Task prompt - Below is the data. Give it again, complete and exact.

Dataset extract -
--

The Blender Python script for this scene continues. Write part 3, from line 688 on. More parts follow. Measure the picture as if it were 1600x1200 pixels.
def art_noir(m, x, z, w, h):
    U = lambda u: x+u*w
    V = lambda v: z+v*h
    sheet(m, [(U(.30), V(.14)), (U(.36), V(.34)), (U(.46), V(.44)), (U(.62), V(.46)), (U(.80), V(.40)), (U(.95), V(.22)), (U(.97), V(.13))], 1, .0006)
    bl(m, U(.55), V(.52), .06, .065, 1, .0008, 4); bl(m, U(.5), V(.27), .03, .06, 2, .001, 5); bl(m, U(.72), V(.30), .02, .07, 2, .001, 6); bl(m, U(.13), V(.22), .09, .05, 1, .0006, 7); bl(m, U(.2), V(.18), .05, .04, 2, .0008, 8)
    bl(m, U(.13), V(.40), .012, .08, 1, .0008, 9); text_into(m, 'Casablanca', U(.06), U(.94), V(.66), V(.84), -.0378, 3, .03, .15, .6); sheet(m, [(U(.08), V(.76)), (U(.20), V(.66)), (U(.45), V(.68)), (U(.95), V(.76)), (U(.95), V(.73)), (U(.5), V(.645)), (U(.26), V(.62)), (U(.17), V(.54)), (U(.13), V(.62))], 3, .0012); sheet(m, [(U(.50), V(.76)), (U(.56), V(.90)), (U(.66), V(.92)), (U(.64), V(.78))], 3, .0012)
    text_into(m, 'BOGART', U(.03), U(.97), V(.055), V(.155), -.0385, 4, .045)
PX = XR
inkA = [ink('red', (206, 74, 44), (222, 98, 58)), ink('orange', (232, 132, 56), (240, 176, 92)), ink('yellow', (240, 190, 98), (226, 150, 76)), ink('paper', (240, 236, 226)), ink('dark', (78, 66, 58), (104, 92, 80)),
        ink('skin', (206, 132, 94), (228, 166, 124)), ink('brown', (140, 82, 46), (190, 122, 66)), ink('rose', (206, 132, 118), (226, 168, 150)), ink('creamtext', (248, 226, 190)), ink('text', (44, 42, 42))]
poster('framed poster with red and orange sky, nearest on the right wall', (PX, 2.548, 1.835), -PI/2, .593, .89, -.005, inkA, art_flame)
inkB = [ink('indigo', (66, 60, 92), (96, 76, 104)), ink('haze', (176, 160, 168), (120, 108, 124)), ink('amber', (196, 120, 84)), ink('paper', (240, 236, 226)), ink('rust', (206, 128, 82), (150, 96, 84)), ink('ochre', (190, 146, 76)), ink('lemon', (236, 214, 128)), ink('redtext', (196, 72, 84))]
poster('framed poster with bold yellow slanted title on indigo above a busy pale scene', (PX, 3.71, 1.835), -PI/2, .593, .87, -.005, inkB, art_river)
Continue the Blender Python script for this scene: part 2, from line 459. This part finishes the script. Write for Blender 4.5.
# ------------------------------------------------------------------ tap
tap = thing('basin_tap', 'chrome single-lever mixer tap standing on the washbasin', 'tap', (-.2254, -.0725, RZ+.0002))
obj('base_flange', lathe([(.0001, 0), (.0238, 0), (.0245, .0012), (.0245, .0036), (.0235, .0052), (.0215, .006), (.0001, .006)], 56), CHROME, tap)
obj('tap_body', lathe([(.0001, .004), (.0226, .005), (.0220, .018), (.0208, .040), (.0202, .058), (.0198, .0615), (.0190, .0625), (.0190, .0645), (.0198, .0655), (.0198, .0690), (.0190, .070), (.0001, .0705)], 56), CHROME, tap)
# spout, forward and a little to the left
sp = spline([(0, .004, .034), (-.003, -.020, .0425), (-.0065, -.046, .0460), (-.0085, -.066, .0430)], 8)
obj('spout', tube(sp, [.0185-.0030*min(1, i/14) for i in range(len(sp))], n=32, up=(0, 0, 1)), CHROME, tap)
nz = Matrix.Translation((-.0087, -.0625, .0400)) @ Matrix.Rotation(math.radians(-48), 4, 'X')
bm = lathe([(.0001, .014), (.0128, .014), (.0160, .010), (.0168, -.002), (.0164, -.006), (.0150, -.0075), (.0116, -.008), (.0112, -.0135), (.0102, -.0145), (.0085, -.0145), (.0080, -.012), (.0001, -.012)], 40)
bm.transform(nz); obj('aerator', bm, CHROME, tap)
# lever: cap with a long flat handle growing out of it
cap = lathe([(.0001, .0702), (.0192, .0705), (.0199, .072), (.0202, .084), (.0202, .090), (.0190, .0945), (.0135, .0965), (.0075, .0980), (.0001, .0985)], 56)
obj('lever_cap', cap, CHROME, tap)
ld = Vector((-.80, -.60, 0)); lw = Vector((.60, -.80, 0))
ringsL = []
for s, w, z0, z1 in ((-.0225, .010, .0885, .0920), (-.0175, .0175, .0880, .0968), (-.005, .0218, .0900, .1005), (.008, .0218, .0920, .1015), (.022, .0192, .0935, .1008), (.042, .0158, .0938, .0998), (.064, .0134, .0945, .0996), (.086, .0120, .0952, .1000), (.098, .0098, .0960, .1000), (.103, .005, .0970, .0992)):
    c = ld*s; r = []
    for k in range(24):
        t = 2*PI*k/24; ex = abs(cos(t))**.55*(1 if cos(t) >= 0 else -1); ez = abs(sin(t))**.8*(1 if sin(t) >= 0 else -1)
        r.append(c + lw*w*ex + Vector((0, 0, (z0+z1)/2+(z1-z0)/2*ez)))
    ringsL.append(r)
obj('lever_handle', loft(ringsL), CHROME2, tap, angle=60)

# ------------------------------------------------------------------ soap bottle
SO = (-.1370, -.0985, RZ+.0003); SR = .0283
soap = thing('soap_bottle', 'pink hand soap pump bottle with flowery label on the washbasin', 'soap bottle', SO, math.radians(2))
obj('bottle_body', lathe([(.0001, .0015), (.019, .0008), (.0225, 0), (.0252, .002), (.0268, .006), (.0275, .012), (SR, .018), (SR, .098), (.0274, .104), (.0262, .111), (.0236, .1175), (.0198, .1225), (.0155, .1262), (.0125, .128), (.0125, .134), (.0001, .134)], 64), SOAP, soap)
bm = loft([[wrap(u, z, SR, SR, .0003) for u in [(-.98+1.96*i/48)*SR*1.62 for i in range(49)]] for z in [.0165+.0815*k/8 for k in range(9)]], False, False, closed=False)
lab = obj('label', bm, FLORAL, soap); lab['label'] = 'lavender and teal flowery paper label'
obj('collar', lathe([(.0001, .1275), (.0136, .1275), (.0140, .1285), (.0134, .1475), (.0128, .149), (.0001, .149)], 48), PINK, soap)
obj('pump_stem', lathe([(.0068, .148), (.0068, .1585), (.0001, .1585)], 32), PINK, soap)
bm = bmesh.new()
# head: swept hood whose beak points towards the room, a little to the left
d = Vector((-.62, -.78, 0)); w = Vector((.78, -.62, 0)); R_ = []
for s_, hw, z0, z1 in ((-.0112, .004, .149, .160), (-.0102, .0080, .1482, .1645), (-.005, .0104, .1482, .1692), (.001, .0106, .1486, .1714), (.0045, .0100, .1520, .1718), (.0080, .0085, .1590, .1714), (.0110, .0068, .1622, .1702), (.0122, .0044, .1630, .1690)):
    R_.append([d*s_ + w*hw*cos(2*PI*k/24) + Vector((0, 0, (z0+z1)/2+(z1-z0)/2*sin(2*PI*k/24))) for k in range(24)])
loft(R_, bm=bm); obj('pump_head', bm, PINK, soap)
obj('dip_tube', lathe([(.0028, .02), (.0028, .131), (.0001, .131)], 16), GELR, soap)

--

Response below -
The Blender Python script for this scene continues. Write part 3, from line 688 on. More parts follow. Measure the picture as if it were 1600x1200 pixels.
def art_noir(m, x, z, w, h):
    U = lambda u: x+u*w
    V = lambda v: z+v*h
    sheet(m, [(U(.30), V(.14)), (U(.36), V(.34)), (U(.46), V(.44)), (U(.62), V(.46)), (U(.80), V(.40)), (U(.95), V(.22)), (U(.97), V(.13))], 1, .0006)
    bl(m, U(.55), V(.52), .06, .065, 1, .0008, 4); bl(m, U(.5), V(.27), .03, .06, 2, .001, 5); bl(m, U(.72), V(.30), .02, .07, 2, .001, 6); bl(m, U(.13), V(.22), .09, .05, 1, .0006, 7); bl(m, U(.2), V(.18), .05, .04, 2, .0008, 8)
    bl(m, U(.13), V(.40), .012, .08, 1, .0008, 9); text_into(m, 'Casablanca', U(.06), U(.94), V(.66), V(.84), -.0378, 3, .03, .15, .6); sheet(m, [(U(.08), V(.76)), (U(.20), V(.66)), (U(.45), V(.68)), (U(.95), V(.76)), (U(.95), V(.73)), (U(.5), V(.645)), (U(.26), V(.62)), (U(.17), V(.54)), (U(.13), V(.62))], 3, .0012); sheet(m, [(U(.50), V(.76)), (U(.56), V(.90)), (U(.66), V(.92)), (U(.64), V(.78))], 3, .0012)
    text_into(m, 'BOGART', U(.03), U(.97), V(.055), V(.155), -.0385, 4, .045)
PX = XR
inkA = [ink('red', (206, 74, 44), (222, 98, 58)), ink('orange', (232, 132, 56), (240, 176, 92)), ink('yellow', (240, 190, 98), (226, 150, 76)), ink('paper', (240, 236, 226)), ink('dark', (78, 66, 58), (104, 92, 80)),
        ink('skin', (206, 132, 94), (228, 166, 124)), ink('brown', (140, 82, 46), (190, 122, 66)), ink('rose', (206, 132, 118), (226, 168, 150)), ink('creamtext', (248, 226, 190)), ink('text', (44, 42, 42))]
poster('framed poster with red and orange sky, nearest on the right wall', (PX, 2.548, 1.835), -PI/2, .593, .89, -.005, inkA, art_flame)
inkB = [ink('indigo', (66, 60, 92), (96, 76, 104)), ink('haze', (176, 160, 168), (120, 108, 124)), ink('amber', (196, 120, 84)), ink('paper', (240, 236, 226)), ink('rust', (206, 128, 82), (150, 96, 84)), ink('ochre', (190, 146, 76)), ink('lemon', (236, 214, 128)), ink('redtext', (196, 72, 84))]
poster('framed poster with bold yellow slanted title on indigo above a busy pale scene', (PX, 3.71, 1.835), -PI/2, .593, .87, -.005, inkB, art_river)
Continue the Blender Python script for this scene: part 2, from line 459. This part finishes the script. Write for Blender 4.5.
# ------------------------------------------------------------------ tap
tap = thing('basin_tap', 'chrome single-lever mixer tap standing on the washbasin', 'tap', (-.2254, -.0725, RZ+.0002))
obj('base_flange', lathe([(.0001, 0), (.0238, 0), (.0245, .0012), (.0245, .0036), (.0235, .0052), (.0215, .006), (.0001, .006)], 56), CHROME, tap)
obj('tap_body', lathe([(.0001, .004), (.0226, .005), (.0220, .018), (.0208, .040), (.0202, .058), (.0198, .0615), (.0190, .0625), (.0190, .0645), (.0198, .0655), (.0198, .0690), (.0190, .070), (.0001, .0705)], 56), CHROME, tap)
# spout, forward and a little to the left
sp = spline([(0, .004, .034), (-.003, -.020, .0425), (-.0065, -.046, .0460), (-.0085, -.066, .0430)], 8)
obj('spout', tube(sp, [.0185-.0030*min(1, i/14) for i in range(len(sp))], n=32, up=(0, 0, 1)), CHROME, tap)
nz = Matrix.Translation((-.0087, -.0625, .0400)) @ Matrix.Rotation(math.radians(-48), 4, 'X')
bm = lathe([(.0001, .014), (.0128, .014), (.0160, .010), (.0168, -.002), (.0164, -.006), (.0150, -.0075), (.0116, -.008), (.0112, -.0135), (.0102, -.0145), (.0085, -.0145), (.0080, -.012), (.0001, -.012)], 40)
bm.transform(nz); obj('aerator', bm, CHROME, tap)
# lever: cap with a long flat handle growing out of it
cap = lathe([(.0001, .0702), (.0192, .0705), (.0199, .072), (.0202, .084), (.0202, .090), (.0190, .0945), (.0135, .0965), (.0075, .0980), (.0001, .0985)], 56)
obj('lever_cap', cap, CHROME, tap)
ld = Vector((-.80, -.60, 0)); lw = Vector((.60, -.80, 0))
ringsL = []
for s, w, z0, z1 in ((-.0225, .010, .0885, .0920), (-.0175, .0175, .0880, .0968), (-.005, .0218, .0900, .1005), (.008, .0218, .0920, .1015), (.022, .0192, .0935, .1008), (.042, .0158, .0938, .0998), (.064, .0134, .0945, .0996), (.086, .0120, .0952, .1000), (.098, .0098, .0960, .1000), (.103, .005, .0970, .0992)):
    c = ld*s; r = []
    for k in range(24):
        t = 2*PI*k/24; ex = abs(cos(t))**.55*(1 if cos(t) >= 0 else -1); ez = abs(sin(t))**.8*(1 if sin(t) >= 0 else -1)
        r.append(c + lw*w*ex + Vector((0, 0, (z0+z1)/2+(z1-z0)/2*ez)))
    ringsL.append(r)
obj('lever_handle', loft(ringsL), CHROME2, tap, angle=60)

# ------------------------------------------------------------------ soap bottle
SO = (-.1370, -.0985, RZ+.0003); SR = .0283
soap = thing('soap_bottle', 'pink hand soap pump bottle with flowery label on the washbasin', 'soap bottle', SO, math.radians(2))
obj('bottle_body', lathe([(.0001, .0015), (.019, .0008), (.0225, 0), (.0252, .002), (.0268, .006), (.0275, .012), (SR, .018), (SR, .098), (.0274, .104), (.0262, .111), (.0236, .1175), (.0198, .1225), (.0155, .1262), (.0125, .128), (.0125, .134), (.0001, .134)], 64), SOAP, soap)
bm = loft([[wrap(u, z, SR, SR, .0003) for u in [(-.98+1.96*i/48)*SR*1.62 for i in range(49)]] for z in [.0165+.0815*k/8 for k in range(9)]], False, False, closed=False)
lab = obj('label', bm, FLORAL, soap); lab['label'] = 'lavender and teal flowery paper label'
obj('collar', lathe([(.0001, .1275), (.0136, .1275), (.0140, .1285), (.0134, .1475), (.0128, .149), (.0001, .149)], 48), PINK, soap)
obj('pump_stem', lathe([(.0068, .148), (.0068, .1585), (.0001, .1585)], 32), PINK, soap)
bm = bmesh.new()
# head: swept hood whose beak points towards the room, a little to the left
d = Vector((-.62, -.78, 0)); w = Vector((.78, -.62, 0)); R_ = []
for s_, hw, z0, z1 in ((-.0112, .004, .149, .160), (-.0102, .0080, .1482, .1645), (-.005, .0104, .1482, .1692), (.001, .0106, .1486, .1714), (.0045, .0100, .1520, .1718), (.0080, .0085, .1590, .1714), (.0110, .0068, .1622, .1702), (.0122, .0044, .1630, .1690)):
    R_.append([d*s_ + w*hw*cos(2*PI*k/24) + Vector((0, 0, (z0+z1)/2+(z1-z0)/2*sin(2*PI*k/24))) for k in range(24)])
loft(R_, bm=bm); obj('pump_head', bm, PINK, soap)
obj('dip_tube', lathe([(.0028, .02), (.0028, .131), (.0001, .131)], 16), GELR, soap)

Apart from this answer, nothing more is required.